SHORT EXERCISE:
Take the data below and repeat it exactly.

SUPPLIED MATERIAL:
******************************
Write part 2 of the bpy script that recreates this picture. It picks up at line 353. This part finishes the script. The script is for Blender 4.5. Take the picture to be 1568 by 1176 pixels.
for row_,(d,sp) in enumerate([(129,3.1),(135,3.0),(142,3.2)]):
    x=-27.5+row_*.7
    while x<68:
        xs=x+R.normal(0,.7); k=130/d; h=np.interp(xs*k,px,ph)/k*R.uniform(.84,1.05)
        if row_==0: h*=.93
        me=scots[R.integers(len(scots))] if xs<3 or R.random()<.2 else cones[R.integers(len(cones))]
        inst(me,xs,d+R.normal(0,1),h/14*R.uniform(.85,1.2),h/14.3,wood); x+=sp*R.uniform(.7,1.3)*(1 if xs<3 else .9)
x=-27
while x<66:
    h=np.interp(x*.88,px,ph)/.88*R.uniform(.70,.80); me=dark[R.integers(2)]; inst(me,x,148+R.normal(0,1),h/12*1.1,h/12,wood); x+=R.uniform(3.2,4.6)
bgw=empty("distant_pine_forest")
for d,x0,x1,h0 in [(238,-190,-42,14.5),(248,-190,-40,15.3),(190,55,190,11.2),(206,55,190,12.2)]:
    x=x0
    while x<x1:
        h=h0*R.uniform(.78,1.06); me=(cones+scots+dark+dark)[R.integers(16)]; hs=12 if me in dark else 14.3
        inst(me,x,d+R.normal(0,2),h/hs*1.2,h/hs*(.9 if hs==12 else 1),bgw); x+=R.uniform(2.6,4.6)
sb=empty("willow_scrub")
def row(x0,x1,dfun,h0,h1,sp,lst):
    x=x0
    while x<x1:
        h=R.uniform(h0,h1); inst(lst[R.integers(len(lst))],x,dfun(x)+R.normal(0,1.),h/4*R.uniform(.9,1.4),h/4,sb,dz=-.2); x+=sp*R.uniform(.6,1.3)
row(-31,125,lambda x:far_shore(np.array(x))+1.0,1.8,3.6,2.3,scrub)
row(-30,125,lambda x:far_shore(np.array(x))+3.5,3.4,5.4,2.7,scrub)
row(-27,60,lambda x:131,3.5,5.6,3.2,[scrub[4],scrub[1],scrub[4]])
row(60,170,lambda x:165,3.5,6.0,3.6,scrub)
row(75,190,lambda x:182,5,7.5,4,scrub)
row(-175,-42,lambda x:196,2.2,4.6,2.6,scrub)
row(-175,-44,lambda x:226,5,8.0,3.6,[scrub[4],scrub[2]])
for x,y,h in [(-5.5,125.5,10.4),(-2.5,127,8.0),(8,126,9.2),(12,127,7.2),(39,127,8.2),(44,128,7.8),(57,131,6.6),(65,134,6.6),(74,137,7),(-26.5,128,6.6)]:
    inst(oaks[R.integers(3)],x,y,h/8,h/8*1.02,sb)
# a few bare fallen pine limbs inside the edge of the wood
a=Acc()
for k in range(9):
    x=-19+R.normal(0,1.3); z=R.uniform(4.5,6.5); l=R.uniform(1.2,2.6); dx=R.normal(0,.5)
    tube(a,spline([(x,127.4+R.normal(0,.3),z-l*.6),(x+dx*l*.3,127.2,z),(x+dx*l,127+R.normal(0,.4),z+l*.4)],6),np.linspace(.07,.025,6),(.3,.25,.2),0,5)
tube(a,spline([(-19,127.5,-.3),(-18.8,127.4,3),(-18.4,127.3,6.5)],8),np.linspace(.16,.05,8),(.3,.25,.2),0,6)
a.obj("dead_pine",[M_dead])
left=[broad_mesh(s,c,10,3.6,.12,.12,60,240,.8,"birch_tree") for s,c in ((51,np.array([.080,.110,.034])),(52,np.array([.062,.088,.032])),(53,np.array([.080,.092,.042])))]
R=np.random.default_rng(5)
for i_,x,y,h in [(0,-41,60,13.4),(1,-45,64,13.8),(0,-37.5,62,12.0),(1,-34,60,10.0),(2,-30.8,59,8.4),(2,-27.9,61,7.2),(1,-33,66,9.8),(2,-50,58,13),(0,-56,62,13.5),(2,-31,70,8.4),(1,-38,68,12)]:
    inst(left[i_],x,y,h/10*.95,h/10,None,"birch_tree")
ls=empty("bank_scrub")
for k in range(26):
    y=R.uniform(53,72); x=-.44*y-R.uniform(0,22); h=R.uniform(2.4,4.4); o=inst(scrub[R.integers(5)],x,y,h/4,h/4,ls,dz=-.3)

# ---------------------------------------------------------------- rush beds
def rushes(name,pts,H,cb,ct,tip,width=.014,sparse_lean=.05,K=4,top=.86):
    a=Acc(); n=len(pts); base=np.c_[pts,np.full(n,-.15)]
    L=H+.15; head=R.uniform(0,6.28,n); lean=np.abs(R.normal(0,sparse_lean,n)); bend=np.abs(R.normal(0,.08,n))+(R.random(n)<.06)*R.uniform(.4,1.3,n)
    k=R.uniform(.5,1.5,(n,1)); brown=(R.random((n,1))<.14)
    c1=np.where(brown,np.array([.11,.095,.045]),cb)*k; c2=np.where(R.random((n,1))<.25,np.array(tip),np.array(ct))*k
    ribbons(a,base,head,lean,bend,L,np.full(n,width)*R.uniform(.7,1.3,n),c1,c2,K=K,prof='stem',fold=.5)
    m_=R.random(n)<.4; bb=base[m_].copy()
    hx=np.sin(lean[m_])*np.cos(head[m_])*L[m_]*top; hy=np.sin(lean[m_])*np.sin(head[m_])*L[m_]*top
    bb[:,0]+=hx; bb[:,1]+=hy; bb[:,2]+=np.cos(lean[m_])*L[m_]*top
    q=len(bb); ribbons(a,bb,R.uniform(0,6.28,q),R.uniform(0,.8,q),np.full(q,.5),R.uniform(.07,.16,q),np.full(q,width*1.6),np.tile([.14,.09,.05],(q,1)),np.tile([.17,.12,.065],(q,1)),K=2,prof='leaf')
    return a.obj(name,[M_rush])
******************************
ANSWER FOR THE TASK:
Write part 2 of the bpy script that recreates this picture. It picks up at line 353. This part finishes the script. The script is for Blender 4.5. Take the picture to be 1568 by 1176 pixels.
for row_,(d,sp) in enumerate([(129,3.1),(135,3.0),(142,3.2)]):
    x=-27.5+row_*.7
    while x<68:
        xs=x+R.normal(0,.7); k=130/d; h=np.interp(xs*k,px,ph)/k*R.uniform(.84,1.05)
        if row_==0: h*=.93
        me=scots[R.integers(len(scots))] if xs<3 or R.random()<.2 else cones[R.integers(len(cones))]
        inst(me,xs,d+R.normal(0,1),h/14*R.uniform(.85,1.2),h/14.3,wood); x+=sp*R.uniform(.7,1.3)*(1 if xs<3 else .9)
x=-27
while x<66:
    h=np.interp(x*.88,px,ph)/.88*R.uniform(.70,.80); me=dark[R.integers(2)]; inst(me,x,148+R.normal(0,1),h/12*1.1,h/12,wood); x+=R.uniform(3.2,4.6)
bgw=empty("distant_pine_forest")
for d,x0,x1,h0 in [(238,-190,-42,14.5),(248,-190,-40,15.3),(190,55,190,11.2),(206,55,190,12.2)]:
    x=x0
    while x<x1:
        h=h0*R.uniform(.78,1.06); me=(cones+scots+dark+dark)[R.integers(16)]; hs=12 if me in dark else 14.3
        inst(me,x,d+R.normal(0,2),h/hs*1.2,h/hs*(.9 if hs==12 else 1),bgw); x+=R.uniform(2.6,4.6)
sb=empty("willow_scrub")
def row(x0,x1,dfun,h0,h1,sp,lst):
    x=x0
    while x<x1:
        h=R.uniform(h0,h1); inst(lst[R.integers(len(lst))],x,dfun(x)+R.normal(0,1.),h/4*R.uniform(.9,1.4),h/4,sb,dz=-.2); x+=sp*R.uniform(.6,1.3)
row(-31,125,lambda x:far_shore(np.array(x))+1.0,1.8,3.6,2.3,scrub)
row(-30,125,lambda x:far_shore(np.array(x))+3.5,3.4,5.4,2.7,scrub)
row(-27,60,lambda x:131,3.5,5.6,3.2,[scrub[4],scrub[1],scrub[4]])
row(60,170,lambda x:165,3.5,6.0,3.6,scrub)
row(75,190,lambda x:182,5,7.5,4,scrub)
row(-175,-42,lambda x:196,2.2,4.6,2.6,scrub)
row(-175,-44,lambda x:226,5,8.0,3.6,[scrub[4],scrub[2]])
for x,y,h in [(-5.5,125.5,10.4),(-2.5,127,8.0),(8,126,9.2),(12,127,7.2),(39,127,8.2),(44,128,7.8),(57,131,6.6),(65,134,6.6),(74,137,7),(-26.5,128,6.6)]:
    inst(oaks[R.integers(3)],x,y,h/8,h/8*1.02,sb)
# a few bare fallen pine limbs inside the edge of the wood
a=Acc()
for k in range(9):
    x=-19+R.normal(0,1.3); z=R.uniform(4.5,6.5); l=R.uniform(1.2,2.6); dx=R.normal(0,.5)
    tube(a,spline([(x,127.4+R.normal(0,.3),z-l*.6),(x+dx*l*.3,127.2,z),(x+dx*l,127+R.normal(0,.4),z+l*.4)],6),np.linspace(.07,.025,6),(.3,.25,.2),0,5)
tube(a,spline([(-19,127.5,-.3),(-18.8,127.4,3),(-18.4,127.3,6.5)],8),np.linspace(.16,.05,8),(.3,.25,.2),0,6)
a.obj("dead_pine",[M_dead])
left=[broad_mesh(s,c,10,3.6,.12,.12,60,240,.8,"birch_tree") for s,c in ((51,np.array([.080,.110,.034])),(52,np.array([.062,.088,.032])),(53,np.array([.080,.092,.042])))]
R=np.random.default_rng(5)
for i_,x,y,h in [(0,-41,60,13.4),(1,-45,64,13.8),(0,-37.5,62,12.0),(1,-34,60,10.0),(2,-30.8,59,8.4),(2,-27.9,61,7.2),(1,-33,66,9.8),(2,-50,58,13),(0,-56,62,13.5),(2,-31,70,8.4),(1,-38,68,12)]:
    inst(left[i_],x,y,h/10*.95,h/10,None,"birch_tree")
ls=empty("bank_scrub")
for k in range(26):
    y=R.uniform(53,72); x=-.44*y-R.uniform(0,22); h=R.uniform(2.4,4.4); o=inst(scrub[R.integers(5)],x,y,h/4,h/4,ls,dz=-.3)

# ---------------------------------------------------------------- rush beds
def rushes(name,pts,H,cb,ct,tip,width=.014,sparse_lean=.05,K=4,top=.86):
    a=Acc(); n=len(pts); base=np.c_[pts,np.full(n,-.15)]
    L=H+.15; head=R.uniform(0,6.28,n); lean=np.abs(R.normal(0,sparse_lean,n)); bend=np.abs(R.normal(0,.08,n))+(R.random(n)<.06)*R.uniform(.4,1.3,n)
    k=R.uniform(.5,1.5,(n,1)); brown=(R.random((n,1))<.14)
    c1=np.where(brown,np.array([.11,.095,.045]),cb)*k; c2=np.where(R.random((n,1))<.25,np.array(tip),np.array(ct))*k
    ribbons(a,base,head,lean,bend,L,np.full(n,width)*R.uniform(.7,1.3,n),c1,c2,K=K,prof='stem',fold=.5)
    m_=R.random(n)<.4; bb=base[m_].copy()
    hx=np.sin(lean[m_])*np.cos(head[m_])*L[m_]*top; hy=np.sin(lean[m_])*np.sin(head[m_])*L[m_]*top
    bb[:,0]+=hx; bb[:,1]+=hy; bb[:,2]+=np.cos(lean[m_])*L[m_]*top
    q=len(bb); ribbons(a,bb,R.uniform(0,6.28,q),R.uniform(0,.8,q),np.full(q,.5),R.uniform(.07,.16,q),np.full(q,width*1.6),np.tile([.14,.09,.05],(q,1)),np.tile([.17,.12,.065],(q,1)),K=2,prof='leaf')
    return a.obj(name,[M_rush])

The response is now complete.